Imediatamente ligado à questão dessa massa pobre boliviana está o fato de que, politicamente, o presidente Morales e seus aliados devem procurar cumprir promessas de campanha, sendo a principal delas a diminuição da pobreza. O gás é, nesse contexto, o único produto capaz de gerar as divisas necessárias para essa empreitada em curto prazo. A nacionalização surge como a possibilidade de conjugar um instrumento de pressão e ação política - a própria nacionalização - com o estabelecimento de um controle econômico efetivo em mãos do Estado. Por elas, as empresas multinacionais não concordariam em rever os contratos e aumentar o pagamento pelo gás extraído, pois sua lógica é econômica e orientada para o mercado.

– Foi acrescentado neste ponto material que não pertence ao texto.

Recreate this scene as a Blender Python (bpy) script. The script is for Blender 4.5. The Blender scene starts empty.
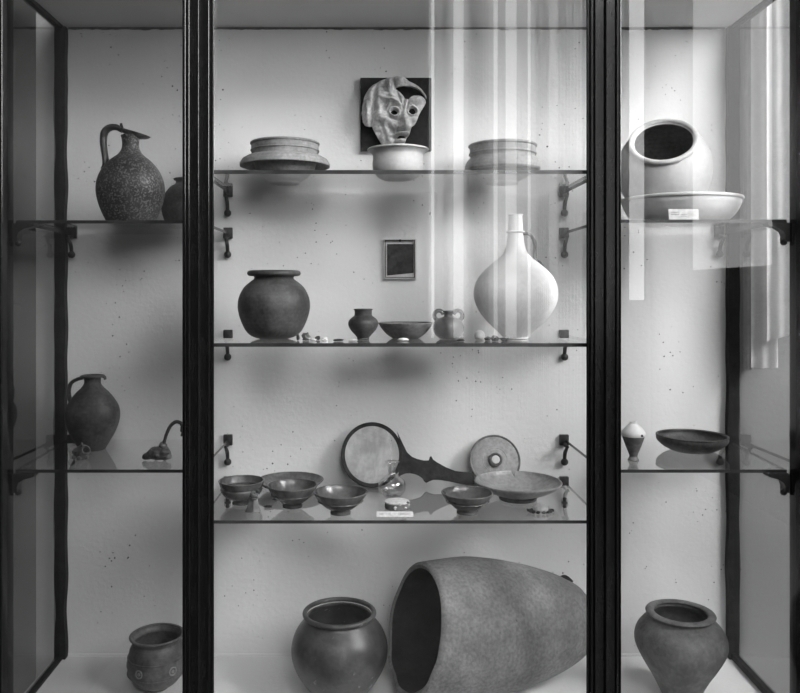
import bpy, bmesh, math, random
from mathutils import Vector, Matrix, noise as mnoise

scene = bpy.context.scene
COL = scene.collection
random.seed(7)

# ------------------------------------------------------------------ camera, light, exposure
CAM_Y, FOC, VX, VY, CAM_Z = -2.49, 790.0, 373.0, 289.0, 1.507
cam_data = bpy.data.cameras.new('camera')
cam = bpy.data.objects.new('camera', cam_data)
COL.objects.link(cam)
cam.location = (0, CAM_Y, CAM_Z)
cam.rotation_euler = (math.radians(90), 0, 0)
cam_data.sensor_fit = 'HORIZONTAL'
cam_data.sensor_width = 36.0
cam_data.lens = FOC / 800 * 36.0
cam_data.shift_x = (400 - VX) / 800
cam_data.shift_y = -(346.5 - VY) / 800
cam_data.clip_start = 0.02
scene.camera = cam

scene.view_settings.view_transform = 'Standard'
scene.view_settings.look = 'None'
scene.view_settings.gamma = 1.0
scene.view_settings.use_curve_mapping = False
scene.view_settings.exposure = 0.36
scene.cycles.max_bounces = 10
scene.cycles.transparent_max_bounces = 40
scene.cycles.glossy_bounces = 5
scene.cycles.caustics_reflective = False
scene.cycles.caustics_refractive = False

FILL_HIGH_LIGHT = 14.0     # fill light added through an unseen high pane opposite the case
WINDOW_SIDE_LIGHT = 24.0     # daylight seen through the large window in the right-hand wall
WINDOW_FRONT_LIGHT = 3.4     # daylight seen between the curtains opposite the case

world = bpy.data.worlds.new('world')
scene.world = world
world.use_nodes = True
world.node_tree.nodes['Background'].inputs[0].default_value = (0.5, 0.5, 0.5, 1)
world.node_tree.nodes['Background'].inputs[1].default_value = 0.3


def s_at(Y):
    return (Y - CAM_Y) / FOC


def wx(px, Y):
    return (px - VX) * s_at(Y)


def wz(py, Y):
    return CAM_Z - (py - VY) * s_at(Y)


# ------------------------------------------------------------------ materials
def new_mat(name):
    m = bpy.data.materials.new(name)
    m.use_nodes = True
    return m, m.node_tree.nodes, m.node_tree.links, m.node_tree.nodes['Principled BSDF']


def g(v, a=1.0):
    return (v, v, v, a)


def clay(name, a, b, scale=9.0, rough=0.6, bump=0.25, fine=90.0, spec=0.4, specks=None, stretch=(1, 1, 1), bands=0.0, grain=0.25):
    """mottled fired clay / metal / plaster: two grey tones mixed by noise, fine bump, optional specks"""
    m, N, L, P = new_mat(name)
    tc = N.new('ShaderNodeTexCoord')
    mp = N.new('ShaderNodeMapping')
    mp.inputs['Scale'].default_value = stretch
    L.new(tc.outputs['Object'], mp.inputs[0])
    n1 = N.new('ShaderNodeTexNoise')
    n1.inputs['Scale'].default_value = scale
    n1.inputs['Detail'].default_value = 6
    n1.inputs['Roughness'].default_value = 0.65
    L.new(mp.outputs[0], n1.inputs['Vector'])
    r1 = N.new('ShaderNodeValToRGB')
    r1.color_ramp.elements[0].position = 0.4
    r1.color_ramp.elements[0].color = g(a)
    r1.color_ramp.elements[1].position = 0.6
    r1.color_ramp.elements[1].color = g(b)
    L.new(n1.outputs['Fac'], r1.inputs[0])
    col = r1.outputs[0]
    n2 = N.new('ShaderNodeTexNoise')
    n2.inputs['Scale'].default_value = fine
    n2.inputs['Detail'].default_value = 4
    L.new(mp.outputs[0], n2.inputs['Vector'])
    fr = N.new('ShaderNodeValToRGB')
    fr.color_ramp.elements[0].position = 0.35
    fr.color_ramp.elements[0].color = g(1 - grain)
    fr.color_ramp.elements[1].position = 0.62
    fr.color_ramp.elements[1].color = g(1)
    L.new(n2.outputs['Fac'], fr.inputs[0])
    fm = N.new('ShaderNodeMixRGB')
    fm.blend_type = 'MULTIPLY'
    fm.inputs[0].default_value = 1.0
    L.new(col, fm.inputs[1]); L.new(fr.outputs[0], fm.inputs[2])
    col = fm.outputs[0]
    if bands:
        wv = N.new('ShaderNodeTexWave')
        wv.bands_direction = 'Z'
        wv.inputs['Scale'].default_value = bands
        wv.inputs['Distortion'].default_value = 1.5
        wv.inputs['Detail'].default_value = 2
        L.new(tc.outputs['Object'], wv.inputs['Vector'])
        mxb = N.new('ShaderNodeMixRGB')
        mxb.blend_type = 'MULTIPLY'
        mxb.inputs[0].default_value = 0.1
        L.new(col, mxb.inputs[1])
        L.new(wv.outputs['Color'], mxb.inputs[2])
        col = mxb.outputs[0]
    if specks:
        sc, thr, val = specks
        n3 = N.new('ShaderNodeTexNoise')
        n3.inputs['Scale'].default_value = sc
        n3.inputs['Detail'].default_value = 3
        L.new(tc.outputs['Object'], n3.inputs['Vector'])
        r3 = N.new('ShaderNodeValToRGB')
        r3.color_ramp.elements[0].position = thr
        r3.color_ramp.elements[0].color = g(0)
        r3.color_ramp.elements[1].position = thr + 0.06
        r3.color_ramp.elements[1].color = g(1)
        L.new(n3.outputs['Fac'], r3.inputs[0])
        mx = N.new('ShaderNodeMixRGB')
        L.new(r3.outputs[0], mx.inputs[0])
        L.new(col, mx.inputs[1])
        mx.inputs[2].default_value = g(val)
        col = mx.outputs[0]
    L.new(col, P.inputs['Base Color'])
    P.inputs['Roughness'].default_value = rough
    P.inputs['Specular IOR Level'].default_value = spec
    if bump:
        bp = N.new('ShaderNodeBump')
        bp.inputs['Strength'].default_value = bump
        bp.inputs['Distance'].default_value = 0.003
        L.new(n2.outputs['Fac'], bp.inputs['Height'])
        L.new(bp.outputs[0], P.inputs['Normal'])
    return m


def sheet_glass(name, f0=0.04, tint=0.97, gain=1.0):
    """a face of clear sheet glass: clear transmission, Schlick reflection"""
    m, N, L, P = new_mat(name)
    N.remove(P)
    out = N['Material Output']
    geo = N.new('ShaderNodeNewGeometry')
    dot = N.new('ShaderNodeVectorMath'); dot.operation = 'DOT_PRODUCT'
    L.new(geo.outputs['Normal'], dot.inputs[0]); L.new(geo.outputs['Incoming'], dot.inputs[1])
    ab = N.new('ShaderNodeMath'); ab.operation = 'ABSOLUTE'; L.new(dot.outputs['Value'], ab.inputs[0])
    om = N.new('ShaderNodeMath'); om.operation = 'SUBTRACT'; om.use_clamp = True
    om.inputs[0].default_value = 1.0; L.new(ab.outputs[0], om.inputs[1])
    pw = N.new('ShaderNodeMath'); pw.operation = 'POWER'; L.new(om.outputs[0], pw.inputs[0]); pw.inputs[1].default_value = 5.0
    ma = N.new('ShaderNodeMath'); ma.operation = 'MULTIPLY_ADD'; ma.use_clamp = True
    L.new(pw.outputs[0], ma.inputs[0]); ma.inputs[1].default_value = (1 - f0) * gain; ma.inputs[2].default_value = f0
    # both faces of the sheet together: 2F / (1 + F)
    dbl = N.new('ShaderNodeMath'); dbl.operation = 'MULTIPLY'; L.new(ma.outputs[0], dbl.inputs[0]); dbl.inputs[1].default_value = 2.0
    inc = N.new('ShaderNodeMath'); inc.operation = 'ADD'; L.new(ma.outputs[0], inc.inputs[0]); inc.inputs[1].default_value = 1.0
    dv = N.new('ShaderNodeMath'); dv.operation = 'DIVIDE'; L.new(dbl.outputs[0], dv.inputs[0]); L.new(inc.outputs[0], dv.inputs[1])
    ma = dv
    tr = N.new('ShaderNodeBsdfTransparent'); tr.inputs[0].default_value = g(tint)
    gl = N.new('ShaderNodeBsdfGlossy'); gl.inputs['Roughness'].default_value = 0.0
    gl.inputs['Color'].default_value = g(1)
    mx = N.new('ShaderNodeMixShader')
    L.new(ma.outputs[0], mx.inputs[0]); L.new(tr.outputs[0], mx.inputs[1]); L.new(gl.outputs[0], mx.inputs[2])
    L.new(mx.outputs[0], out.inputs[0])
    return m


def clear_face(name, tint=0.985):
    m, N, L, P = new_mat(name)
    N.remove(P)
    tr = N.new('ShaderNodeBsdfTransparent'); tr.inputs[0].default_value = g(tint)
    L.new(tr.outputs[0], N['Material Output'].inputs[0])
    return m


def glow(name, strength):
    m, N, L, P = new_mat(name)
    P.inputs['Base Color'].default_value = g(0)
    P.inputs['Emission Color'].default_value = g(1)
    P.inputs['Emission Strength'].default_value = strength
    return m


def plaster(name, a, b, pits=True, pitcol=0.05):
    m, N, L, P = new_mat(name)
    tc = N.new('ShaderNodeTexCoord')
    n1 = N.new('ShaderNodeTexNoise'); n1.inputs['Scale'].default_value = 2.2; n1.inputs['Detail'].default_value = 5
    L.new(tc.outputs['Object'], n1.inputs['Vector'])
    r1 = N.new('ShaderNodeValToRGB')
    r1.color_ramp.elements[0].position = 0.3; r1.color_ramp.elements[0].color = g(a)
    r1.color_ramp.elements[1].position = 0.7; r1.color_ramp.elements[1].color = g(b)
    L.new(n1.outputs['Fac'], r1.inputs[0])
    n2 = N.new('ShaderNodeTexNoise'); n2.inputs['Scale'].default_value = 70; n2.inputs['Detail'].default_value = 5
    L.new(tc.outputs['Object'], n2.inputs['Vector'])
    n4 = N.new('ShaderNodeTexNoise'); n4.inputs['Scale'].default_value = 9; n4.inputs['Detail'].default_value = 3
    L.new(tc.outputs['Object'], n4.inputs['Vector'])
    add = N.new('ShaderNodeMath'); add.operation = 'ADD'
    L.new(n2.outputs['Fac'], add.inputs[0]); L.new(n4.outputs['Fac'], add.inputs[1])
    bp = N.new('ShaderNodeBump'); bp.inputs['Strength'].default_value = 0.3; bp.inputs['Distance'].default_value = 0.004
    L.new(add.outputs[0], bp.inputs['Height']); L.new(bp.outputs[0], P.inputs['Normal'])
    col = r1.outputs[0]
    if pits:
        vo = N.new('ShaderNodeTexVoronoi'); vo.inputs['Scale'].default_value = 46; vo.inputs['Randomness'].default_value = 1
        L.new(tc.outputs['Object'], vo.inputs['Vector'])
        n3 = N.new('ShaderNodeTexNoise'); n3.inputs['Scale'].default_value = 4.5; n3.inputs['Detail'].default_value = 2
        L.new(tc.outputs['Object'], n3.inputs['Vector'])
        r3 = N.new('ShaderNodeValToRGB')          # pits come in patches
        r3.color_ramp.elements[0].position = 0.36; r3.color_ramp.elements[0].color = g(0)
        r3.color_ramp.elements[1].position = 0.75; r3.color_ramp.elements[1].color = g(0.155)
        L.new(n3.outputs['Fac'], r3.inputs[0])
        lt = N.new('ShaderNodeMath'); lt.operation = 'LESS_THAN'
        L.new(vo.outputs['Distance'], lt.inputs[0]); L.new(r3.outputs[0], lt.inputs[1])
        mx = N.new('ShaderNodeMixRGB'); L.new(lt.outputs[0], mx.inputs[0]); L.new(col, mx.inputs[1])
        mx.inputs[2].default_value = g(pitcol)
        col = mx.outputs[0]
    L.new(col, P.inputs['Base Color'])
    P.inputs['Roughness'].default_value = 0.9
    P.inputs['Specular IOR Level'].default_value = 0.15
    return m


M = {}
M['plaster'] = plaster('plaster', 0.70, 0.80)
M['deck'] = plaster('deck_paint', 0.74, 0.84, pits=False)
M['dark_wall'] = plaster('dark_wall_paint', 0.035, 0.06, pits=False)
M['grey_wall'] = plaster('grey_wall_paint', 0.16, 0.2, pits=False)
M['room_wall'] = plaster('room_wall_paint', 0.035, 0.055, pits=False)
M['room_floor'] = clay('room_floor_boards', 0.05, 0.08, 3, 0.5, 0.1, 40, stretch=(1, 8, 1))
M['room_ceiling'] = plaster('room_ceiling_paint', 0.2, 0.25, pits=False)
M['black_wood'] = clay('black_painted_wood', 0.007, 0.012, 14, 0.17, 0.02, 60, 0.35, stretch=(6, 6, 1))
M['rough_black'] = clay('rough_black_paint', 0.010, 0.022, 20, 0.7, 0.5, 70, 0.3)
M['iron'] = clay('black_iron', 0.012, 0.025, 30, 0.45, 0.3, 120, 0.5)
M['glass'] = sheet_glass('sheet_glass', 0.036, 0.98)
M['shade_left_glass'] = sheet_glass('left_shade_tint_glass', 0.036, 0.67)  # grey tint puts the left bay's shade into its front pane
M['shade_right_glass'] = sheet_glass('right_shade_tint_glass', 0.036, 0.86)  # slight tint darkens the right bay, shade put into the pane
M['side_glass'] = sheet_glass('side_shade_tint_glass', 0.036, 0.82)  # tint cuts the light through the sides, dimming put into the glass
M['front_glass'] = sheet_glass('front_glass', 0.036, 0.985)
M['clear'] = clear_face('clear_glass_face')
M['glass_edge'] = clay('glass_edge', 0.03, 0.05, 8, 0.25, 0.0, 50, 0.6)
M['sky_pane'] = glow('daylight_pane', WINDOW_SIDE_LIGHT)
M['sky_pane_far'] = glow('daylight_pane_far', WINDOW_FRONT_LIGHT * 0.62)
M['fill_pane_high'] = glow('added_fill_glow', FILL_HIGH_LIGHT)  # glow of the added high fill pane
M['sky_pane_front'] = glow('daylight_pane_front', WINDOW_FRONT_LIGHT)
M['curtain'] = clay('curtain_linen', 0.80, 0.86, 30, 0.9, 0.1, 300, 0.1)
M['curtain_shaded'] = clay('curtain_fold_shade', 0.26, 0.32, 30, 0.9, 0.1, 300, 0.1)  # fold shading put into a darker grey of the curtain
def sheer(name, through):
    m, N, L, P = new_mat(name)
    P.inputs['Base Color'].default_value = g(0.3)
    P.inputs['Roughness'].default_value = 0.95
    P.inputs['Specular IOR Level'].default_value = 0.0
    tr = N.new('ShaderNodeBsdfTransparent')
    mx = N.new('ShaderNodeMixShader'); mx.inputs[0].default_value = 1 - through
    L.new(tr.outputs[0], mx.inputs[1]); L.new(P.outputs[0], mx.inputs[2])
    L.new(mx.outputs[0], N['Material Output'].inputs[0])
    return m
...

Uma reação do governo brasileiro deve ser levada a efeito, obviamente, de maneira a garantir os interesses nacionais do Brasil. Porém uma política de retaliação econômica dificultaria a única opção possível para resolver esse impasse: a negociação política. Os bolivianos têm os recursos, mas não possuem tecnologia e mercado consumidor para explorar o gás. Isso o Brasil e a Petrobrás têm de sobra. A Bolívia também não tem como girar os capitais ganhos se aumentar o preço do gás com a nacionalização. O Brasil dispõe de uma bem estabelecida rede bancária que pode operar em escala continental e internacional para aplicar esse dinheiro, algo similar ao que aconteceu entre os bancos europeus e norte-americanos e a Opep depois do choque do petróleo em 1973.

Finalmente, compreende-se pouco a questão energética em nível global. A entrada da China e da Índia, bem como o crescimento econômico dos Estados Unidos, empurram para cima o consumo de petróleo e gás. Sobem os preços e a corrida por esses recursos extravasa o aspecto puramente econômico. Os grandes Estados jogam politicamente o peso de seus governos e de sua diplomacia para garantir a sua segurança energética.

A Rússia sabe disso e tratou de nacionalizar a sua produção. Por intermédio da Gazpron, ela utiliza o recurso energético politicamente para pressionar os europeus em temas delicados. Estes, por sua vez, buscam escapar dessas pressões fortalecendo as próprias empresas, como é o caso da E.ON, alemã, ou da GDF e Suez, com controle estatal francês, em contratos de prospecção na Noruega e no Norte da África. A China e a Índia, por seu turno, politicamente, abrem caminho para que suas empresas - estatais e privadas - consigam contratos lucrativos com o petróleo e o gás da Ásia Central e de países africanos, como a Nigéria.

Na América Latina, o Brasil e a Petrobrás devem preparar-se para a hipótese de o panorama da prospecção energética se alterar num "padrão boliviano". No Peru, o candidato Ollanta Humala já prometeu nacionalizar as reservas de gás caso vença as eleições. O Equador recentemente aprovou uma lei que dá ao governo poderes para renegociar contratos com companhias petrolíferas, permitindo ao Estado mais da metade dos ganhos com o petróleo que será vendido a partir de um certo patamar de preços. A Venezuela forçou empresas estrangeiras a firmar joint ventures com a PDVSA na prospecção de seus recursos.

Diante desse quadro regional e mundial, a postura brasileira deve mirar o longo prazo. A maneira como o governo do Brasil resolver o problema boliviano pode posicionar estrategicamente o País e a América do Sul no tabuleiro energético internacional. Não ceder ao imediatismo é a maneira de transformar uma crise em ganho, articulando os interesses mútuos. Não foi isso o que os Estados Unidos fizeram com a Opep em 1973?